Potassium - History

History

Neither elemental potassium nor potassium salts (as separate entities from other salts) were known in Roman times, and the Latin name of the element is not Classical Latin but rather neo-Latin. The Latin name kalium was taken from the word "alkali", which in turn came from Arabic: القَلْيَه‎ al-qalyah "plant ashes." The similar-sounding English term alkali is from this same root (potassium in Modern Standard Arabic is بوتاسيوم būtāsyūm).

The English name for the element potassium comes from the word "potash", referring to the method by which potash was obtained – leaching the ash of burnt wood or tree leaves and evaporating the solution in a pot. Potash is primarily a mixture of potassium salts because plants have little or no sodium content, and the rest of a plant's major mineral content consists of calcium salts of relatively low solubility in water. While potash has been used since ancient times, it was not understood for most of its history to be a fundamentally different substance from sodium mineral salts. Georg Ernst Stahl obtained experimental evidence that led him to suggest the fundamental difference of sodium and potassium salts in 1702, and Henri Louis Duhamel du Monceau was able to prove this difference in 1736. The exact chemical composition of potassium and sodium compounds, and the status as chemical element of potassium and sodium, was not known then, and thus Antoine Lavoisier did not include the alkali in his list of chemical elements in 1789.
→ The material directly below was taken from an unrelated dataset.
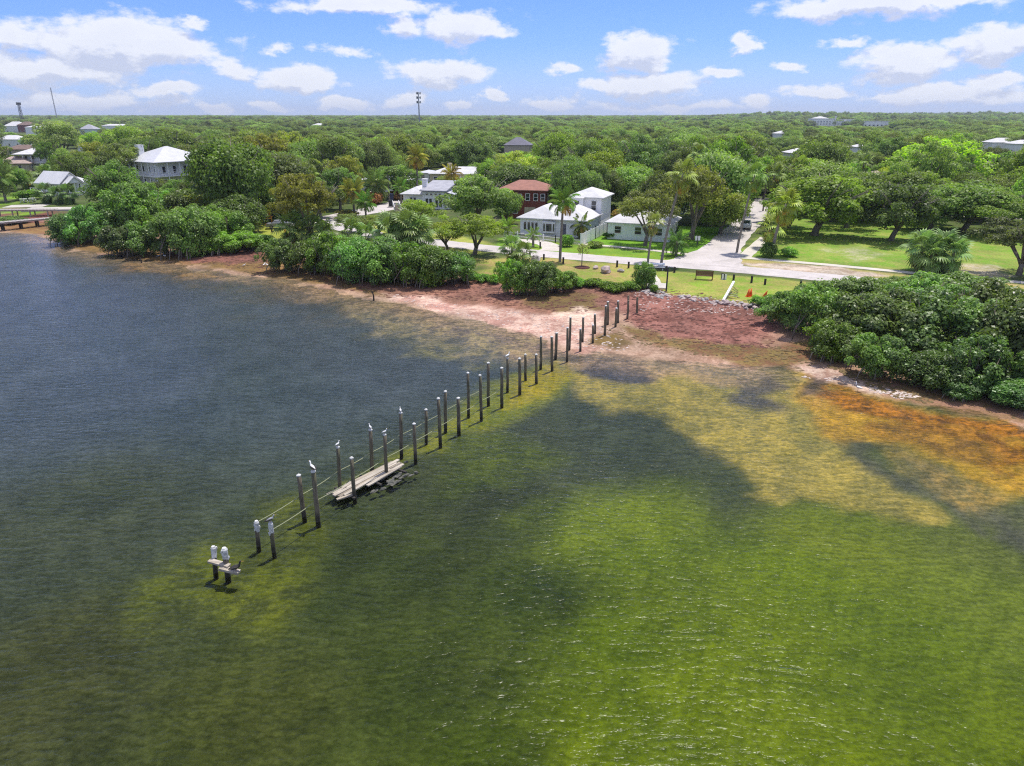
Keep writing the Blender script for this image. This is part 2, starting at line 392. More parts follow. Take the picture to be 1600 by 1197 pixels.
# sea bed tones seen through the turbid water: photo point, main tone, second tone (left ones carry some blue sky reflection in their colour)
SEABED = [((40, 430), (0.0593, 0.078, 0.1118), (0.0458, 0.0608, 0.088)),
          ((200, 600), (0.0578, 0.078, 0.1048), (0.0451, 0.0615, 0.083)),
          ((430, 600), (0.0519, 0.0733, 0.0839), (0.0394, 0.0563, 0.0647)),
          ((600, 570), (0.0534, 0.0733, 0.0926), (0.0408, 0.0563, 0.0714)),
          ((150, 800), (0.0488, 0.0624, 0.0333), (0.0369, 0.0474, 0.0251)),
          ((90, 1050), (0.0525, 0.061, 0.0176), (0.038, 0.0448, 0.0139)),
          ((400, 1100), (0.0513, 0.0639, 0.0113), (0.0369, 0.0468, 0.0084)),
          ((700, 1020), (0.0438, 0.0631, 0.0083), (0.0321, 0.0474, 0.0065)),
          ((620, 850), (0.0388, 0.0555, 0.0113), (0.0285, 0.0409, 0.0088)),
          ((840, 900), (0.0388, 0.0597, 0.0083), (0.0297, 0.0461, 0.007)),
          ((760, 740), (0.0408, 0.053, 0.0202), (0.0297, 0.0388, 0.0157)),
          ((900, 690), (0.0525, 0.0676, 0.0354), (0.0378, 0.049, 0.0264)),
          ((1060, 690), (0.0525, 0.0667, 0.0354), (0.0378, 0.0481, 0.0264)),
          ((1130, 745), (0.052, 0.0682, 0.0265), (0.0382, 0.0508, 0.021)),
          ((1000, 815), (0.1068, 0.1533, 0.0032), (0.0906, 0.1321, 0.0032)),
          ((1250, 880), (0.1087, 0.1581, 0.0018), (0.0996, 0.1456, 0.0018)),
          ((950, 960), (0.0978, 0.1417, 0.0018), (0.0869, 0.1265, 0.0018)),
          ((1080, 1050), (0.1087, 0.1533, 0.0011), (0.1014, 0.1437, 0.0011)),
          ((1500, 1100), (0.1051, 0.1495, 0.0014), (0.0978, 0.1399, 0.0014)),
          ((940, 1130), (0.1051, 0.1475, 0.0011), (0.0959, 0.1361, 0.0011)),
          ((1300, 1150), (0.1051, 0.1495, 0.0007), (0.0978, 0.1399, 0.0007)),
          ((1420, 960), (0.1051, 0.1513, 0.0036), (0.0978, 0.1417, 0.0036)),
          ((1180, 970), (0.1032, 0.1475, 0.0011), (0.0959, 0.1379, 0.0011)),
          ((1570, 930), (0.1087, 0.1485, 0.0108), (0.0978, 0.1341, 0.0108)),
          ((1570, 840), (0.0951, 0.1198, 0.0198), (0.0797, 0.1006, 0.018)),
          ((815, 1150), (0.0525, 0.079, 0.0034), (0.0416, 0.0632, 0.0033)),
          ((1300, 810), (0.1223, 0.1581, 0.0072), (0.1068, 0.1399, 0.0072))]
Z_ = []   # painted ground cover: polygon in photo pixels, plane height, tones, feather in metres, edge wobble in metres
def zone(pts, a, b, feather, wob=1.0, z=0.0): Z_.append((wpoly(pts, z), a, b, feather, wob))
# shallows
zone([(95, 378), (190, 400), (330, 420), (470, 438), (600, 468), (560, 505), (480, 490), (400, 465), (300, 440), (190, 425), (120, 405)], (.105, .085, .05), (.045, .05, .045), 4, 3)
zone([(175, 402), (260, 411), (340, 424), (350, 434), (270, 430), (190, 412)], (.30, .15, .03), (.07, .055, .03), 1.2, 1.5)
zone([(420, 432), (480, 442), (560, 462), (590, 476), (520, 468), (440, 446)], (.26, .14, .04), (.06, .05, .03), .8, 1.5)
zone([(500, 450), (620, 476), (720, 497), (790, 512), (850, 530), (880, 550), (850, 568), (780, 558), (700, 545), (640, 530), (590, 505), (520, 475)], (.26, .21, .12), (.085, .09, .088), 1.5, 2.5)
zone([(690, 505), (770, 512), (850, 535), (870, 560), (800, 558), (730, 535)], (.38, .29, .15), (.11, .10, .10), 1.0, 2)
zone([(600, 520), (690, 540), (780, 565), (740, 572), (660, 545), (600, 532)], (.17, .16, .075), (.055, .065, .06), 1.2, 2)
zone([(560, 745), (650, 690), (700, 645), (770, 600), (830, 572), (890, 560), (910, 585), (850, 625), (760, 665), (700, 690), (640, 725)], (.20, .205, .016), (.115, .14, .014), 1.2, .8)
zone([(800, 590), (880, 565), (900, 580), (850, 615), (800, 628)], (.33, .26, .016), (.24, .21, .02), .8, .6)
zone([(215, 905), (300, 848), (385, 822), (455, 850), (470, 905), (430, 955), (340, 975), (250, 945)], (.115, .135, .010), (.055, .068, .013), 1.3, 1)
zone([(405, 770), (470, 755), (520, 790), (500, 830), (440, 835)], (.095, .11, .012), (.05, .062, .012), 1.2, .7)
zone([(690, 690), (790, 672), (860, 700), (800, 745), (700, 760)], (.075, .10, .013), (.04, .058, .012), 1.6, 1)
zone([(880, 790), (980, 750), (1090, 770), (1080, 810), (960, 850), (890, 850)], (.124, .166, .009), (.112, .152, .009), 3.0, 1.4)
zone([(885, 575), (960, 570), (1100, 572), (1200, 575), (1290, 592), (1345, 650), (1330, 690), (1400, 740), (1430, 800), (1390, 815), (1280, 795), (1200, 765), (1165, 715), (1090, 682), (1020, 645), (950, 632), (895, 605)],
     (.36, .28, .06), (.20, .175, .05), .8, 1.2)
zone([(900, 565), (1000, 563), (1110, 570), (1210, 576), (1190, 600), (1060, 590), (930, 590)], (.40, .27, .12), (.2, .16, .11), .8, 1.0)
zone([(1225, 572), (1290, 590), (1350, 608), (1440, 630), (1600, 666), (1720, 700), (1720, 790), (1600, 768), (1500, 742), (1420, 700), (1330, 690), (1280, 650), (1245, 600)],
     (.46, .27, .024), (.28, .165, .022), .9, 1.2)
zone([(1290, 596), (1350, 610), (1440, 633), (1600, 672), (1600, 690), (1480, 668), (1400, 652), (1320, 630)], (.10, .042, .010), (.46, .18, .012), .5, 1.3)  # mangrove shadow on the shallows, painted into the bed as dark brown mottle
zone([(1400, 655), (1500, 672), (1620, 700), (1620, 740), (1540, 725), (1440, 690)], (.46, .20, .014), (.16, .07, .012), .5, 1.4)
zone([(1370, 650), (1480, 690), (1560, 700), (1600, 735), (1480, 712), (1380, 680)], (.16, .085, .018), (.40, .2, .02), .5, 1.3)
zone([(1400, 695), (1500, 742), (1590, 770), (1540, 800), (1500, 790), (1440, 745)], (.36, .235, .06), (.17, .14, .05), .7, .7)
zone([(1325, 688), (1390, 700), (1470, 760), (1520, 800), (1620, 780), (1620, 850), (1500, 820), (1400, 760)], (.095, .10, .06), (.065, .07, .05), 1.2, 1.6)
zone([(1170, 582), (1215, 580), (1218, 622), (1200, 640), (1180, 620)], (.11, .10, .085), (.06, .058, .056), .9, 1.6)
zone([(935, 556), (1000, 566), (1010, 590), (960, 596), (900, 580)], (.062, .066, .075), (.035, .04, .045), .6, 1.0)
zone([(1250, 590), (1290, 592), (1300, 615), (1262, 612)], (.10, .07, .05), (.05, .04, .035), .5, 1.0)
NSEA = len(Z_)
# beach
zone([(86, 372), (170, 372), (260, 390), (420, 398), (560, 430), (770, 450), (770, 480), (600, 466), (470, 438), (330, 420), (190, 402), (130, 396)], (.22, .135, .05), (.15, .095, .04), 1, 1)
zone([(600, 450), (700, 462), (800, 478), (850, 492), (930, 500), (930, 560), (850, 530), (720, 498), (600, 470)], (.60, .42, .33), (.38, .21, .165), 1, 1.2)
zone([(252, 394), (330, 388), (412, 390), (418, 412), (300, 413)], (.24, .105, .08), (.15, .07, .05), 1, .8)
zone([(540, 440), (640, 446), (760, 462), (900, 492), (860, 497), (720, 474), (600, 458)], (.30, .15, .105), (.19, .10, .065), .8, 1)
zone([(640, 444), (770, 436), (1000, 450), (1000, 480), (950, 502), (900, 488), (850, 478), (770, 474)], (.27, .135, .10), (.17, .085, .06), 1, 1)
zone([(800, 458), (930, 470), (962, 488), (915, 492), (850, 486), (800, 472)], (.19, .13, .05), (.145, .09, .045), .7, 1)
zone([(860, 490), (905, 484), (945, 492), (930, 512), (880, 505)], (.66, .52, .40), (.46, .31, .24), .6, .8)
zone([(985, 464), (1040, 458), (1195, 478), (1215, 510), (1205, 548), (1110, 538), (1040, 530), (985, 512), (970, 485)], (.29, .135, .105), (.155, .066, .05), .8, .8)
zone([(958, 512), (1040, 529), (1110, 536), (1205, 546), (1250, 530), (1295, 562), (1235, 572), (1180, 574), (1100, 558), (1010, 538)], (.20, .145, .05), (.165, .085, .045), .6, 1)
zone([(932, 526), (962, 524), (992, 540), (960, 549), (928, 538)], (.18, .12, .04), (.15, .10, .045), .4, .5)
zone([(1285, 560), (1330, 585), (1440, 605), (1620, 640), (1620, 672), (1500, 644), (1400, 622), (1300, 598)], (.28, .155, .105), (.20, .125, .055), .6, .8)
zone([(1225, 570), (1290, 580), (1400, 612), (1390, 624), (1300, 604), (1240, 588)], (.58, .43, .34), (.34, .20, .15), .5, .8)
zone([(0, 330), (90, 333), (88, 350), (0, 353)], (.21, .08, .065), (.15, .06, .05), 1, 1)
zone([(0, 352), (90, 350), (90, 372), (60, 368), (0, 360)], (.26, .16, .06), (.2, .1, .05), 1, 1)
# lawns and bare ground
G1, G2 = (.16, .30, .03), (.115, .23, .02)
zone([(1225, 340), (1430, 345), (1620, 375), (1620, 430), (1440, 424), (1290, 412), (1135, 400), (1195, 372)], (.15, .285, .028), (.25, .28, .065), 1.5, 1, 1)
zone([(1010, 423), (1055, 424), (1250, 440), (1330, 452), (1215, 478), (1180, 474), (1040, 460)], (.20, .30, .035), (.30, .28, .075), .7, .6, 1)
zone([(740, 405), (850, 400), (1005, 417), (1015, 450), (900, 440), (770, 436)], (.22, .27, .045), (.34, .25, .10), 1, 1, 1)
zone([(780, 372), (905, 383), (1050, 396), (1095, 402), (1065, 409), (860, 398), (770, 386)], G1, (.20, .28, .03), .6, .5, 1)
zone([(905, 378), (1000, 352), (1150, 355), (1110, 393), (1050, 394)], (.15, .31, .02), (.11, .24, .02), .6, .5, 1)
zone([(1135, 402), (1215, 408), (1400, 428), (1600, 445), (1600, 458), (1400, 440), (1180, 420)], (.27, .27, .065), (.37, .30, .12), .6, .5, 1)
zone([(1160, 412), (1215, 410), (1300, 418), (1390, 434), (1330, 436), (1220, 424)], (.50, .42, .34), (.33, .25, .18), .6, .9, 1)
zone([(400, 345), (470, 350), (500, 362), (450, 374), (395, 372)], (.33, .32, .06), (.25, .30, .04), .8, .8, 1)
zone([(560, 350), (700, 362), (770, 382), (760, 398), (640, 385), (560, 368)], (.25, .31, .05), (.32, .31, .08), .8, .8, 1)
zone([(785, 330), (830, 330), (830, 345), (790, 345)], (.18, .32, .03), G2, 1, .6, 1)
zone([(640, 268), (690, 270), (680, 282), (600, 285)], (.25, .34, .06), (.3, .32, .08), 1, .8, 1)
zone([(0, 300), (30, 300), (34, 324), (0, 326)], (.22, .36, .03), G2, 1, .6, 1)
zone([(20, 326), (60, 325), (60, 335), (24, 336)], (.16, .33, .02), G2, .6, .4, 1)
zone([(1290, 388), (1345, 385), (1380, 398), (1340, 408)], (.40, .38, .22), (.22, .30, .05), 1, 1.6, 1)
zone([(1475, 412), (1560, 415), (1575, 432), (1500, 430)], (.46, .40, .30), (.30, .28, .10), 1, 1, 1)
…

Potassium metal was first isolated in 1807 in England by Sir Humphry Davy, who derived it from caustic potash (KOH), by the use of electrolysis of the molten salt with the newly discovered voltaic pile. Potassium was the first metal that was isolated by electrolysis. Later in the same year, Davy reported extraction of the metal sodium from a mineral derivative (caustic soda, NaOH, or lye) rather than a plant salt, by a similar technique, demonstrating that the elements, and thus the salts, are different. Although the production of potassium and sodium metal should have shown that both are elements, it took some time before this view was universally accepted.

For a long time the only significant applications for potash were the production of glass, bleach, and soap. Potassium soaps from animal fats and vegetable oils were especially prized, as they tended to be more water-soluble and of softer texture, and were known as soft soaps. The discovery by Justus Liebig in 1840 that potassium is a necessary element for plants and that most types of soil lack potassium caused a steep rise in demand for potassium salts. Wood-ash from fir trees was initially used as a potassium salt source for fertilizer, but, with the discovery in 1868 of mineral deposits containing potassium chloride near Staßfurt, Germany, the production of potassium-containing fertilizers began at an industrial scale. Other potash deposits were discovered, and by the 1960s Canada became the dominant producer.